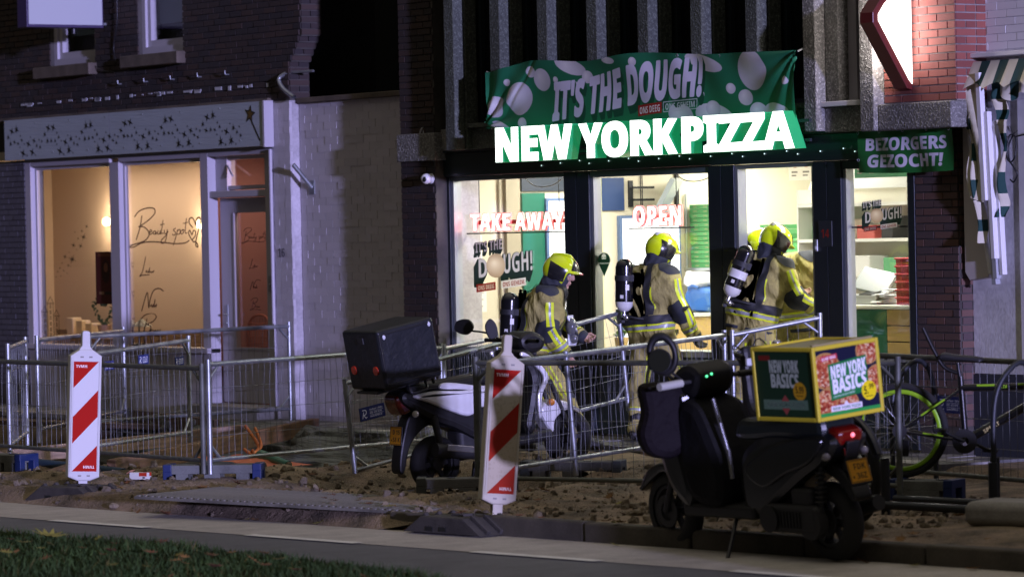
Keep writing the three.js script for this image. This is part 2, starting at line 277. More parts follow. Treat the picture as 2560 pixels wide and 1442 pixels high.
const mStone = tiled(0.13, 0.105, 0.08, 0.9, texMott, 1.2, texGrain, 0.003);
const mPane = new THREE.MeshPhysicalMaterial({ color: 0xffffff, transmission: 1, thickness: 0, roughness: 0.0, ior: 1.5 });
const mPaneDim = new THREE.MeshPhysicalMaterial({ color: 0xffffff, transmission: 1, thickness: 0, roughness: 0.0, ior: 1.5, specularIntensity: 0.35 });
const mDarkRoom = mat(0.02, 0.022, 0.026, 0.7);
const mBlackMetal = mat(0.012, 0.013, 0.015, 0.4);
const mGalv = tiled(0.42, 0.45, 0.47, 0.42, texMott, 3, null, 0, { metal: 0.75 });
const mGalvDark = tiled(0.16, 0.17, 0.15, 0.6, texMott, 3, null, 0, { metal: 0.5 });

const beauty = thing('beauty_shop', 'dark brick corner house with a lit beauty salon window on the left', 'building');
{
  const b = beauty;
  // upper wall; the right end is corbelled out step by step
  const edge = (y) => lerp(-3.80, -3.56, clamp(Math.floor((y - 3.6) / 0.062) / 5));
  const holes = [[-8.8, -7.78, 3.85, 5.1], [-6.83, -5.88, 3.88, 5.1]];
  part(b, 'upper_wall', [bb(-12, -8.8, 3.28, 6.4, -0.24, -0.008), bb(-8.8, -7.78, 3.28, 3.85, -0.24, -0.008), bb(-7.78, -6.83, 3.28, 6.4, -0.24, -0.008), bb(-6.83, -5.88, 3.28, 3.88, -0.24, -0.008), bb(-5.88, -3.81, 3.28, 6.4, -0.24, -0.008), bb(-8.8, -7.78, 5.1, 6.4, -0.24, -0.008), bb(-6.83, -5.88, 5.1, 6.4, -0.24, -0.008), ...[0, 1, 2, 3, 4].map((k) => bb(-3.81, -3.765 + 0.048 * k, 3.6 + 0.062 * (k + 1), 6.4, -0.24 + 0.001 * k, -0.009 - 0.0006 * k))], mMortarDark);
  brickwork(b, { x0: -10.4, x1: -3.8, y0: 3.3, y1: 5.0, z: -0.002, holes, mats: mBrickDark, edge, seed: 4 });
  // bricks of the lit end face
  const end = new THREE.Group();
  for (let k = 0; k < 28; k++) { const y = 3.3 + k * 0.062, e = edge(y); const w = k % 2 ? [0.0, 0.105, 0.11, 0.235] : [0.0, 0.235]; for (let q = 0; q + 1 < w.length; q += 2) { const m = part(b, 'brick', unitBox, mBrickDark[(k + q) % 4]); m.scale.set(0.03, 0.051, w[q + 1] - w[q] - 0.008); m.position.set(e - 0.009, y + 0.031, -0.004 - (w[q] + w[q + 1]) / 2); } }
  for (const [x0, x1, y0] of [[-8.8, -7.78, 3.85], [-6.83, -5.88, 3.88]]) {
    const f = part(b, 'window_frame', [bb(x0 + 0.002, x0 + 0.075, y0, 5.1, -0.16, -0.05), bb(x1 - 0.075, x1 - 0.002, y0, 5.1, -0.16, -0.05), bb(x0 + 0.076, x1 - 0.076, y0, y0 + 0.08, -0.16, -0.05), bb(x0 + 0.078, x0 + 0.14, y0 + 0.082, 5.1, -0.15, -0.08), bb(x1 - 0.14, x1 - 0.078, y0 + 0.082, 5.1, -0.15, -0.08), bb(x0 + 0.142, x1 - 0.142, y0 + 0.082, y0 + 0.15, -0.15, -0.08)], mFrame);
    part(f, 'pane', bb(x0 + 0.142, x1 - 0.142, y0 + 0.152, 5.1, -0.125, -0.119), mPaneDim);
    part(f, 'dark_room', bb(x0, x1, y0, 5.1, -0.9, -0.3), mDarkRoom);
    part(f, 'blind', bb(x0 + 0.1, x1 - 0.1, y0 + 0.33, 5.1, -0.22, -0.21), mat(0.05, 0.075, 0.09, 0.8));
    part(b, 'window_sill', rbb(x0 - 0.22, x1 + 0.04, y0 - 0.13, y0 - 0.003, -0.05, 0.11, 0.01), mStone);
  }
  // metal flashing, hooks and torn paint line under the windows
  part(b, 'cornice_strip', bb(-10.4, -4.15, 3.285, 3.315, 0.0, 0.05), mStone);
  const r = rng(8); const bits = []; for (let i = 0; i < 46; i++) { const x = lerp(-9.5, -4.1, r()); bits.push(bb(x, x + 0.03 + 0.1 * r(), 3.45 + (r() - 0.5) * 0.05, 3.46 + r() * 0.012, 0.006, 0.013)); }
  part(b, 'peeling_paint', bits, mat(0.45, 0.46, 0.5, 0.8)).userData.kind = 'stuff';
  for (let k = 0; k < 5; k++) part(b, 'wall_hook', [rod([-7.2 + 0.56 * k, 3.59, 0], [-7.2 + 0.56 * k, 3.59, 0.05], 0.008), rod([-7.2 + 0.56 * k, 3.59, 0.05], [-7.2 + 0.56 * k, 3.63, 0.055], 0.008)], mGalv);
  // pilaster of painted brick at the right, dark pier at the left
  part(b, 'pilaster', bb(-4.145, -3.82, 0.02, 3.28, -0.24, -0.006), mPlaster);
  brickwork(b, { x0: -4.14, x1: -3.815, y0: 0.1, y1: 3.28, z: -0.004, mats: mPaintedBrick, keep: 120, seed: 6, proud: 0.0016, joint: 0.006, jointY: 0.0008 });
  part(b, 'left_pier', bb(-11, -9.47, 0.02, 2.83, -0.24, -0.006), mMortarDark);
  brickwork(b, { x0: -10.4, x1: -9.46, y0: 0.3, y1: 2.83, z: 0, mats: [mat(0.09, 0.085, 0.1, 0.8), mat(0.08, 0.075, 0.09, 0.8)], keep: 60, seed: 7 });
  // shop front
  part(b, 'lintel', bb(-9.47, -4.15, 2.8, 3.28, -0.24, -0.001), mFrameDark);
  part(b, 'frame', [bb(-9.46, -9.34, 0.7, 2.8, -0.12, -0.002), bb(-7.53, -7.33, 0.775, 2.755, -0.12, -0.002), bb(-5.6, -5.45, 0.2, 2.8, -0.12, -0.002), bb(-9.339, -7.531, 2.755, 2.799, -0.12, -0.004), bb(-7.329, -5.601, 2.755, 2.799, -0.12, -0.004), bb(-4.315, -4.15, 0.2, 2.8, -0.12, -0.003), bb(-5.449, -4.316, 2.76, 2.8, -0.12, -0.004)], mFrame);
  for (const [x0, x1] of [[-9.339, -7.531], [-7.329, -5.601]]) {
    const w = part(b, 'window', [bb(x0, x0 + 0.04, 0.775, 2.754, -0.1, -0.06), bb(x1 - 0.04, x1, 0.775, 2.754, -0.1, -0.06), bb(x0 + 0.041, x1 - 0.041, 2.715, 2.754, -0.1, -0.06)], mFrame);
    part(w, 'pane', bb(x0 + 0.041, x1 - 0.041, 0.776, 2.714, -0.083, -0.077), mPane);
  }
  part(b, 'window_ledge', rbb(-9.46, -5.45, 0.715, 0.772, -0.12, 0.045, 0.008), mFrame);
  part(b, 'base_panel', bb(-9.46, -5.602, 0.05, 0.71, -0.11, -0.01), mPlaster);
  // transom light and door
  const tr = part(b, 'transom_window', [bb(-5.448, -5.22, 2.4, 2.758, -0.2, -0.1), bb(-5.219, -4.317, 2.41, 2.45, -0.2, -0.11), bb(-5.219, -4.317, 2.72, 2.758, -0.2, -0.11)], mFrame);
  part(tr, 'pane', bb(-5.219, -4.317, 2.451, 2.719, -0.16, -0.154), mPane);
  part(tr, 'window_stay', rod([-5.2, 2.66, -0.1], [-5.02, 2.55, -0.05], 0.012), mFrame);
  part(b, 'transom_ledge', rbb(-5.448, -4.317, 2.33, 2.399, -0.2, -0.02, 0.01), mFrame);
  const d = part(b, 'door', [bb(-5.44, -5.18, 0.21, 2.325, -0.2, -0.14), bb(-4.39, -4.32, 0.21, 2.325, -0.2, -0.14), bb(-5.179, -4.391, 2.17, 2.325, -0.2, -0.14), bb(-5.179, -4.391, 0.21, 0.755, -0.2, -0.14)], mFrame);
  part(d, 'pane', bb(-5.179, -4.391, 0.756, 2.169, -0.173, -0.167), mPane);
  part(d, 'glazing_bead', [bb(-5.179, -5.155, 0.757, 2.168, -0.165, -0.13), bb(-5.154, -4.392, 0.757, 0.78, -0.165, -0.13)], mFrame);
  part(d, 'handle', [rbb(-5.345, -5.305, 0.98, 1.22, -0.139, -0.128, 0.004), rod([-5.325, 1.12, -0.13], [-5.325, 1.12, -0.08], 0.009), rod([-5.325, 1.12, -0.08], [-5.215, 1.115, -0.078], 0.009), ball(0.012, -5.325, 1.03, -0.125)], mGalv);
  part(b, 'door_step', rbb(-5.6, -4.1, 0.02, 0.2, -0.2, 0.28, 0.012), mConcrete);
  part(b, 'downpipe', rod([-4.16, 0.2, 0.02], [-4.16, 2.8, 0.02], 0.02), mFrame);
  // salon room
  const mPeach = mat(0.68, 0.53, 0.42, 0.9), mPeachD = mat(0.44, 0.25, 0.21, 0.9);
  part(b, 'room_wall', [bb(-11.8, -5.75, 0.05, 2.9, -1.72, -1.6)], mPeach);
  part(b, 'room_wall', [bb(-11.92, -11.8, 0.05, 2.9, -1.72, -0.25)], mPeach);
  part(b, 'partition', [bb(-5.77, -5.73, 0.05, 2.9, -1.6, -0.25)], mPeachD);
  part(b, 'room_floor', bb(-11.8, -4.2, 0.03, 0.1, -1.72, -0.25), mat(0.25, 0.16, 0.09, 0.6));
  part(b, 'room_ceiling', bb(-11.8, -4.2, 2.85, 2.95, -1.72, -0.25), mat(0.7, 0.6, 0.48, 0.9));
  part(b, 'hall_wall', [bb(-5.725, -4.2, 0.1, 2.85, -0.95, -0.9), bb(-4.2, -4.1, 0.1, 2.85, -1.7, -0.25)], mPeachD);
  part(b, 'skirting_panel', bb(-11.7, -5.8, 0.1, 0.86, -1.6, -1.575), mat(0.2, 0.12, 0.055, 0.8, 0, { bumpMap: texGrain, bumpScale: 0.01 }));
  part(b, 'back_strip', bb(-3.81, -3.6, 0, 3.28, -3, -0.24), mBlackMetal);
  part(b, 'rear_block', bb(-12, -3.6, 2.96, 6.4, -6, -0.91), mBlackMetal);
}
/* sconces: a glowing bulb and a lamp in it */
for (const [x, y, label] of [[-10.3, 2.13, 'small round wall lamp glowing behind the left salon window'], [-8.16, 2.07, 'small round wall lamp glowing behind the right salon window']]) {
  const t = thing('wall_lamp', label, 'wall lamp', [x, y, -1.5], 0, 'wall lamps in the salon');
  part(t, 'bulb', new THREE.SphereGeometry(0.05, 16, 12), glow(1, 0.78, 0.42, 9)).castShadow = false;
  part(t, 'wall_plate', new THREE.CylinderGeometry(0.05, 0.05, 0.02, 16).rotateX(Math.PI / 2).translate(0, 0, -0.085), mGalv);
  const l = new THREE.PointLight(new THREE.Color(1, 0.78, 0.5), 1.3, 0, 2); l.castShadow = true; l.shadow.radius = 3; l.position.set(x, y, -1.5); scene.add(l);
}
/* ceiling panel of the salon */
{
  const t = thing('ceiling_lamp', 'warm flat ceiling lamp inside the beauty salon', 'ceiling lamp', [-9.0, 2.82, -0.95]);
  part(t, 'frame', bx(2.6, 0.03, 0.5, 0, 0.005, 0), mFrame); part(t, 'diffuser', bx(2.5, 0.004, 0.4, 0, -0.014, 0), glow(1, 0.75, 0.46, 1.6));
  const l = new THREE.RectAreaLight(new THREE.Color(1, 0.78, 0.58), 7.5, 2.5, 0.4); l.position.set(-9.0, 2.78, -0.95); l.lookAt(-9.0, 0, -0.95); scene.add(l);
}
{ // door hall lamp
  const t = thing('ceiling_lamp', 'dim warm ceiling lamp in the hall behind the salon door', 'ceiling lamp', [-4.85, 2.82, -0.55]);
  part(t, 'frame', bx(0.36, 0.03, 0.36, 0, 0.005, 0), mFrame); part(t, 'diffuser', bx(0.3, 0.004, 0.3, 0, -0.014, 0), glow(1, 0.6, 0.4, 1.2));
  const l = new THREE.RectAreaLight(new THREE.Color(1, 0.68, 0.58), 26, 0.3, 0.3); l.position.set(-4.85, 2.78, -0.55); l.lookAt(-4.85, 0, -0.55); scene.add(l);
}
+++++
What the task requires >>
Return nothing but the lines running from the start of the data to the line with "const mBlackMetal = mat(0.012, 0.013, 0.015, 0.4);", please, both ends included and no pictures.

Correct result >>
Keep writing the three.js script for this image. This is part 2, starting at line 277. More parts follow. Treat the picture as 2560 pixels wide and 1442 pixels high.
const mStone = tiled(0.13, 0.105, 0.08, 0.9, texMott, 1.2, texGrain, 0.003);
const mPane = new THREE.MeshPhysicalMaterial({ color: 0xffffff, transmission: 1, thickness: 0, roughness: 0.0, ior: 1.5 });
const mPaneDim = new THREE.MeshPhysicalMaterial({ color: 0xffffff, transmission: 1, thickness: 0, roughness: 0.0, ior: 1.5, specularIntensity: 0.35 });
const mDarkRoom = mat(0.02, 0.022, 0.026, 0.7);
const mBlackMetal = mat(0.012, 0.013, 0.015, 0.4);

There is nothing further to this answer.